Do total de 59.281 pessoas que contribuíram para a consulta pública sobre a revisão da legislação do bem-estar animal, que decorreu de 15 de Outubro de 2021 até 21 de Janeiro de 2022, 94% consideraram que a exportação de animais vivos para países fora da União Europeia devia ser proibida. Estas pessoas responderam a um inquérito no portal portal da União Europeia Have Your Say, através do qual cidadãos e empresas podem expressar as suas opiniões sobre novas políticas e leis em vigor da UE.

“Este é um ano crucial para a legislação do bem-estar animal na União Europeia, e as recomendações deste documento não lidam de forma alguma com os problemas do transporte de animais vivos a longas distâncias”, comentou, por seu lado, Joe Moran, director do gabinete de política europeia da Four Paws (Quatro Patas), outra organização da área.

“Quando os cidadãos na União Europeia esperam propostas ambiciosas sobre o bem-estar animal – incluindo a regulação do transporte de animais vivos – vemos uma pressão de alguns para continuar com o mesmo sistema problemático que tem falhado repetidamente”, acrescentou Joe Moran, citado num comunicado da Four Paws.

Países contra exportação

Mas há um grupo de países europeus que quer restringir do transporte de animais vivos: Alemanha, Áustria, Dinamarca, Luxemburgo e Países Baixos. “Não podemos continuar a ficar a ver os animais a sofrer ou a morrer em agonia durante longas viagens”, disse o ministro da Agricultura alemão, Cem Özdemir, citado num comunicado em Novembro.
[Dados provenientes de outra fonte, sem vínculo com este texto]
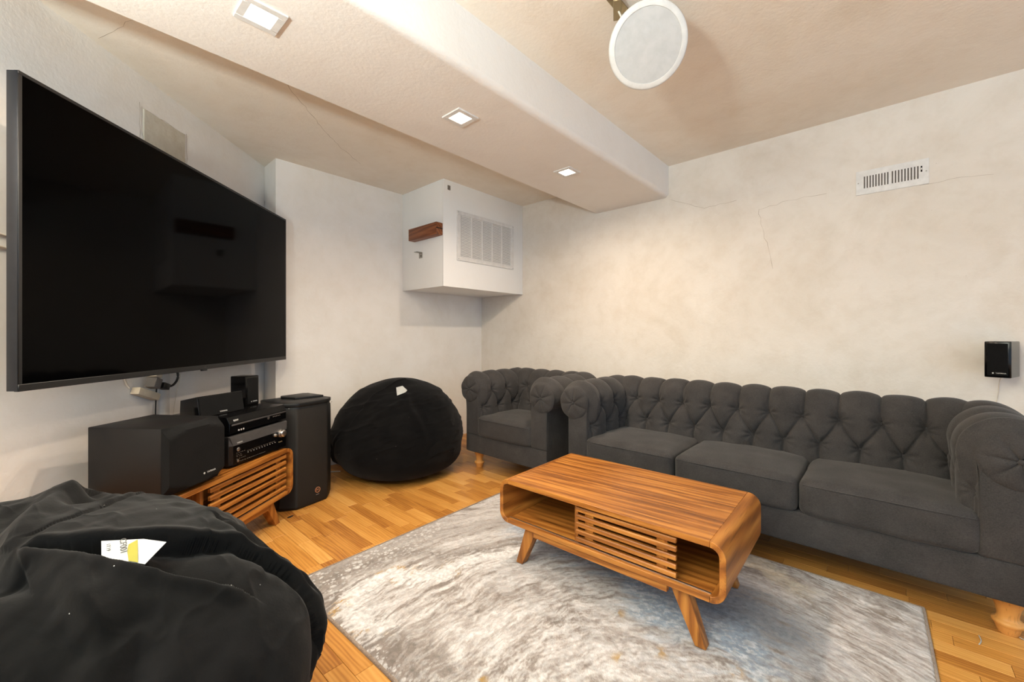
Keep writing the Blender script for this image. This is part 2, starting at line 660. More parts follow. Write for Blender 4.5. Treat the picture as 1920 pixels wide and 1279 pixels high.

Nessa altura, a Alemanha tomou medidas para reduzir ao máximo o transporte de vacas, ovelhas e borregos a nível nacional e anunciou que a partir de meados de 2023 deixarão de ser emitidos certificados veterinários para exportar estes animais, diz o site Euractiv. Mas isto não impede totalmente o transporte de animais para fora da UE: os exportadores ainda podem obter certificados através dos países ou empresas que recebem os animais.

Alternativas ao transporte de animais vivos são “o comércio de carne ou material genético”, salienta a declaração formalizada por Portugal. Estas devem ser seguidas “em paralelo, sempre que possível”, diz o documento. Frisa, as limitações: “Dada a sua complexidade, estas alternativas devem ser bem apoiadas. A falta de uma cadeia de frio em muitos países em desenvolvimento é apenas um dos factores de limitação bem conhecidos ao transporte e distribuição de carne”.